Hyastville (EE.UU.), 23 ene – Con recelo, los hombres se acercan poco a poco al carro de la policía. Hace -10 grados centígrados y los agentes entregan gorros, guantes y suéteres.

«La gente no se quiere confiar», cuenta Raúl – nombre ficticio a su petición porque no tiene un estatus legal -, que como los demás espera en el estacionamiento de un pequeño centro comercial al norte de la capital de EE.UU. a que alguien pase a ofrecerle un trabajo: pintar una casa, ayudar con una mudanza, cortar césped…

La amenaza de deportaciones «masivas» del nuevo presidente, Donald Trump, no paraliza a los migrantes indocumentados que no tienen más alternativa que seguir yendo a trabajar para «pagar las facturas» y cumplir con enviar dinero a las familias que dejaron atrás.

«Sigo saliendo por la necesidad; si no te arriesgas, no sales adelante con la renta, los servicios. Los alquileres se han puesto muy caros y el dinero ya no le alcanza a uno», relata Raúl, guatemalteco, que ha vivido 24 de sus 62 años de vida en Estados Unidos.

La ansiedad económica, que marcó el ciclo electoral y ayudó a catapultar a Trump a la Presidencia, también afecta a la población que el mandatario ha señalado como un problema para el país y ha prometido expulsar durante su mandato.

El ahora presidente atrajo a votantes con un mensaje antimigrante y la propuesta de deportar a los más de 11 millones de personas indocumentadas que viven en EE.UU.

Una expulsión a tal escala dejaría al país sin un 5 % de su fuerza laboral y con 96.700 millones de dólares menos en contribuciones fiscales a nivel federal y estatal, según datos del Institute on Taxation and Economic Policy.

La mayoría, un 80 % de estas personas, lleva al menos 10 años en el país y, como Raúl, ya han aprendido a vivir con la incertidumbre de que en cualquier momento las autoridades pueden detenerlos.

«Yo solo me mantengo en esta área, no salgo a muchos lugares», indicó, señalando con un dedo la ruta que hace diariamente desde su casa hasta el centro comercial donde se para a buscar trabajo de jornalero.

«Tengo mucha desconfianza y no tengo esa amplitud de moverme o ir a otros estados por ejemplo», afirma.

Raúl migró para darle una mejor vida a sus padres, que fallecieron hace dos años y de los que no pudo despedirse.
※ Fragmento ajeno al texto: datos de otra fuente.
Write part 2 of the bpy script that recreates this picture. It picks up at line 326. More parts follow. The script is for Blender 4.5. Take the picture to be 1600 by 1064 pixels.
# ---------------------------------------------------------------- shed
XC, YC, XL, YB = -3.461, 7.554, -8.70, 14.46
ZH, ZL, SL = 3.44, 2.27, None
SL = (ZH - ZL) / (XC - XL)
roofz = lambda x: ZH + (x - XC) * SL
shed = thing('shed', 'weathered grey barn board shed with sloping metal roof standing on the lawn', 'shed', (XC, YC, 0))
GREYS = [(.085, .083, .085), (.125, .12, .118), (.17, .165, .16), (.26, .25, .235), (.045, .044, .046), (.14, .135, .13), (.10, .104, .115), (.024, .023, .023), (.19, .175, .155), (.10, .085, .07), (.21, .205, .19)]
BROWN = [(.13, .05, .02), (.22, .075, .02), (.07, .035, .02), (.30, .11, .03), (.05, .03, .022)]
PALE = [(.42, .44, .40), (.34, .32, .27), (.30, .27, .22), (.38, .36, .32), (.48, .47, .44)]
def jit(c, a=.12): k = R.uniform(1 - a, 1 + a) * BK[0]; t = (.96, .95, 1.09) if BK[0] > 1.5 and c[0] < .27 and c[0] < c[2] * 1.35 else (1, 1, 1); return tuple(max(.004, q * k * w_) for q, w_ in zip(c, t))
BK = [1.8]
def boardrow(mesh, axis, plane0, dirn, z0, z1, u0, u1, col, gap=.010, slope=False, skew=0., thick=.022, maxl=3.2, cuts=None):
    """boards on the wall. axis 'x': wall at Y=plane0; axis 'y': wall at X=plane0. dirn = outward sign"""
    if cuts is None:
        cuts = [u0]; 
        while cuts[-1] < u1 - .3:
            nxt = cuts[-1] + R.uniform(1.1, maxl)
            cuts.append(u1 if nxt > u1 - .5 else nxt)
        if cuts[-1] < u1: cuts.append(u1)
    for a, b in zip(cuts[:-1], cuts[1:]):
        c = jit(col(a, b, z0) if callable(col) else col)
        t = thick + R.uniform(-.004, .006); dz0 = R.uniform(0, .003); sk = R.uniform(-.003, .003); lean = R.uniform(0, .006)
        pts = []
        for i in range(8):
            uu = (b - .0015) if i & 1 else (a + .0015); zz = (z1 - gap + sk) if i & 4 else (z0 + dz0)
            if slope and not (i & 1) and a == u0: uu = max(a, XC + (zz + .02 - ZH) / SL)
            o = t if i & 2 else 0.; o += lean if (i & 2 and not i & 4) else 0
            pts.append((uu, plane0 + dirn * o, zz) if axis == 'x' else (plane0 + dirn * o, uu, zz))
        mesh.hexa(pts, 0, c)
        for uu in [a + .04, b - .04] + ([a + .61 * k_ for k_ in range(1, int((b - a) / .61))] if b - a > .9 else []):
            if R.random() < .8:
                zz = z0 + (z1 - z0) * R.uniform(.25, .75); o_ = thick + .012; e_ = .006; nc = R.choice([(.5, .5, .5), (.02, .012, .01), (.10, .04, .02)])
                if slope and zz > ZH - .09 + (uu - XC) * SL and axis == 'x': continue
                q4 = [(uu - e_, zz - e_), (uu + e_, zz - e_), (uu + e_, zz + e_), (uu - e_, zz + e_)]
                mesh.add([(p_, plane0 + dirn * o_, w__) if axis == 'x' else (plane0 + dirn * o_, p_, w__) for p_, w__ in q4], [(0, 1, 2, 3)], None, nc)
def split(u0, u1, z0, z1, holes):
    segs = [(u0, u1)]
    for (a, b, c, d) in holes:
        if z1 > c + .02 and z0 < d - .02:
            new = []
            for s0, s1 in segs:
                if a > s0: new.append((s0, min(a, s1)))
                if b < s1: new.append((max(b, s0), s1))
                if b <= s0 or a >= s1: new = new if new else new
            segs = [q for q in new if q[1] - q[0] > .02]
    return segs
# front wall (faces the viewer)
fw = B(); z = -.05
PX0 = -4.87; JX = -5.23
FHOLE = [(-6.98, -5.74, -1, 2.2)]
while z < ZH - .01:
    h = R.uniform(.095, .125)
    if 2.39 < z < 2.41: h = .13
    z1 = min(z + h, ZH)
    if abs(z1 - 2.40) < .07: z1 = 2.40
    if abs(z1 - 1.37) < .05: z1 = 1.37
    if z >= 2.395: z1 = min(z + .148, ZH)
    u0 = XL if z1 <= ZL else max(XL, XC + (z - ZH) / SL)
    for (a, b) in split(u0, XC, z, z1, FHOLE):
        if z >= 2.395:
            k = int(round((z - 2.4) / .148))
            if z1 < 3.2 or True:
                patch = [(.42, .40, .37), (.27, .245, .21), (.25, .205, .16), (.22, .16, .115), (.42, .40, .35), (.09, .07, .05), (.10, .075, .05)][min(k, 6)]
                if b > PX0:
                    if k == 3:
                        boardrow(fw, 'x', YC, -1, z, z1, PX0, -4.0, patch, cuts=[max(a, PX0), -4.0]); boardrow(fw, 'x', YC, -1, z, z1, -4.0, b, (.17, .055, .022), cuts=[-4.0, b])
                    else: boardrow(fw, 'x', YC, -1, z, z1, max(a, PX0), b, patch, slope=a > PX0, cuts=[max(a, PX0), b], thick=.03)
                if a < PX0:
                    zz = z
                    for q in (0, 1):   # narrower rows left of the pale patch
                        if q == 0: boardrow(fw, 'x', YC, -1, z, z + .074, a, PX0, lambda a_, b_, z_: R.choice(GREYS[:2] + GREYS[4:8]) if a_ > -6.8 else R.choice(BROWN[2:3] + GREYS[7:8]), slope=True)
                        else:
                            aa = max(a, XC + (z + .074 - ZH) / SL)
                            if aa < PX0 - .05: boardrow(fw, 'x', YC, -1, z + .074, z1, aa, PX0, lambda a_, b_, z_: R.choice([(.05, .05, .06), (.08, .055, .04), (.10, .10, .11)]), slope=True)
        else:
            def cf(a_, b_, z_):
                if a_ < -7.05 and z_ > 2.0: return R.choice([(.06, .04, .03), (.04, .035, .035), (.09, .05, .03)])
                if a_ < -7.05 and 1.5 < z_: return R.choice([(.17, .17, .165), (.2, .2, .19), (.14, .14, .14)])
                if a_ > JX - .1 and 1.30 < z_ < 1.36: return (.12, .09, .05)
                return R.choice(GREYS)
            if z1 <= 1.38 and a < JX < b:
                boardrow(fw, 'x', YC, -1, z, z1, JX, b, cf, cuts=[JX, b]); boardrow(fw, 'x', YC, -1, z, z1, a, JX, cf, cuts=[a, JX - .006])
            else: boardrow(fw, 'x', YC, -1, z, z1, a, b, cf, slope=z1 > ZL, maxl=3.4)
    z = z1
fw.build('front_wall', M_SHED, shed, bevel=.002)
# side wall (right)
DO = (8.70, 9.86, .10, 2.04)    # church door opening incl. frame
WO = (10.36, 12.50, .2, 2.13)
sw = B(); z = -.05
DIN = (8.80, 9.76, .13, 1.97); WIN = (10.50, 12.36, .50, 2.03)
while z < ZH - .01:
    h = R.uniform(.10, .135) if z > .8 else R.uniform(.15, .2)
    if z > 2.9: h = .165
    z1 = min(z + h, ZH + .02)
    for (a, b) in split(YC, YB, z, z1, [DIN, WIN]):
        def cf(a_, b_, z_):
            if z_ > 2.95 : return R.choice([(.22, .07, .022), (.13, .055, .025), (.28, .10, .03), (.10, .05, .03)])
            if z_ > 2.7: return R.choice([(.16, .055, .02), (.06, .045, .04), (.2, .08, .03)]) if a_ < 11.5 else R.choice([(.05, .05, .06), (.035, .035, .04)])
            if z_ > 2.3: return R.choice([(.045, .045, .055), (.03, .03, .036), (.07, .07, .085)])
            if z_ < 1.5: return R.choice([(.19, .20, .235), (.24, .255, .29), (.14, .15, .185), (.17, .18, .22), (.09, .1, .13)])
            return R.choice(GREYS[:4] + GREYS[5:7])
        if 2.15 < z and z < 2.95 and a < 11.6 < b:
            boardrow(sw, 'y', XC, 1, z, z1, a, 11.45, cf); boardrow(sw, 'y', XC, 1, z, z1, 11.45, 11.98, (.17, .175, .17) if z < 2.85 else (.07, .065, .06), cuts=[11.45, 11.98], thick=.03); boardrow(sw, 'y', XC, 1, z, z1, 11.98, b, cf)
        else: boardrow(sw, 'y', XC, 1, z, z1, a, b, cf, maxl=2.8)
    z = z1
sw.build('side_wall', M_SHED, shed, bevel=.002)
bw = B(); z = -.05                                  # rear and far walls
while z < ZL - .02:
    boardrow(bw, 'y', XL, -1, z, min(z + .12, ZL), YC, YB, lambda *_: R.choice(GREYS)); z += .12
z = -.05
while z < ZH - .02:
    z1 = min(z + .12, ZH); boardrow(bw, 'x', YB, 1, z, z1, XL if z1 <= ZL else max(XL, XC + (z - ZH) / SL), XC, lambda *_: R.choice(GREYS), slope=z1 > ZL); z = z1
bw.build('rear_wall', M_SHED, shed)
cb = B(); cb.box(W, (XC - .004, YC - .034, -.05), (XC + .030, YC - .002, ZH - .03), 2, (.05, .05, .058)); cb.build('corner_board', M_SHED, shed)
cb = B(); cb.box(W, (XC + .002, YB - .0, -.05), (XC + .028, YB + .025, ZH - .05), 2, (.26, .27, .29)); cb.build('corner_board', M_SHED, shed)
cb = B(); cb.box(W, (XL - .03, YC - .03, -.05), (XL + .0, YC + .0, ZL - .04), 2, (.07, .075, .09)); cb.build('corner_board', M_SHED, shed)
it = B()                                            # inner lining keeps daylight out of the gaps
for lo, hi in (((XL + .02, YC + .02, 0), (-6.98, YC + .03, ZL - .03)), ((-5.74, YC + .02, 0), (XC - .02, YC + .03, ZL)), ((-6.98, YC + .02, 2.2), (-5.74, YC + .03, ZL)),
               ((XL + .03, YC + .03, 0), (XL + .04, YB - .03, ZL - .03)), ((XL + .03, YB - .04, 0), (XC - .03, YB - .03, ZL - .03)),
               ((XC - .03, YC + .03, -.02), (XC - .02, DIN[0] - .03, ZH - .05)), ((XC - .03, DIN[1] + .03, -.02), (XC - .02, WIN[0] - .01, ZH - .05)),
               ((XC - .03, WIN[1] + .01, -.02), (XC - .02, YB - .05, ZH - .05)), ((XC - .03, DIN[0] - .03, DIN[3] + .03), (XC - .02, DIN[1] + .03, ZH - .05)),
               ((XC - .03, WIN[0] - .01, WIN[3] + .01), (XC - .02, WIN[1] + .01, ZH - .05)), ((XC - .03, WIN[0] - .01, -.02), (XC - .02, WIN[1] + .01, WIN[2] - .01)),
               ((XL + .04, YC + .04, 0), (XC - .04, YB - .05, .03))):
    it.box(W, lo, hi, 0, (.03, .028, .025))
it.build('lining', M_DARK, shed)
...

Ahora, con lo que gana, ayuda también a sus hermanos.

Si lo llegaran a deportar, acotó, sería un «doble sufrimiento, porque allá no hay trabajo y aquí, aunque sea difícil, puedo conseguir algo y apoyarlos».

«Ya no tengo miedo»

Después de 33 años en EE.UU. y de que lo deportaran una vez a principios de los 90, Carlos Tejada dijo no tener más miedo a las autoridades de migración. En el estado Maryland se casó, formó una familia y se divorció y sus hijos «ya están mayores».

«A las buenas no me quiero ir (…) pero si me agarra un agente de migración, hasta la mano le voy a dar; no quiero andar escondido», relata.

Todos estos años ha trabajado en construcción porque «aunque es peligroso y duro, es donde más se gana» y con lo que ha ido enviando a su natal Honduras, poco a poco ha podido construir «una casita» a donde sueña volver.

Los migrantes indocumentados están sobrerrepresentados en industrias como la construcción, donde forman un 13,7 % de todos los trabajadores, la agricultura (12,7 %), y la hostelería (7 %).

Martina Salas, trabajadora de este último sector y también indocumentada, lidia con esta incertidumbre a través de su religión y la resignación: «Tengo ya 55 años y ya me conformo un poco; si me toca, me toca».

«Yo solo tengo temor de Dios, que se haga su voluntad», dice la mujer guatemalteca, mientras mete las manos dentro de su delantal de trabajo. Lleva 24 años en el país y siempre ha trabajado en restaurantes porque le «gusta mucho cocinar».

Hace 8 años, cuando Trump empezó su primer mandato, sí tenía «mucho miedo» porque su hijo -el único en EE.UU., de los 11 que tiene- era pequeño.

«Ahora, si me llegaran a detener, ya lo tengo instruido. Si un día no llego a casa, ya sabe qué hacer».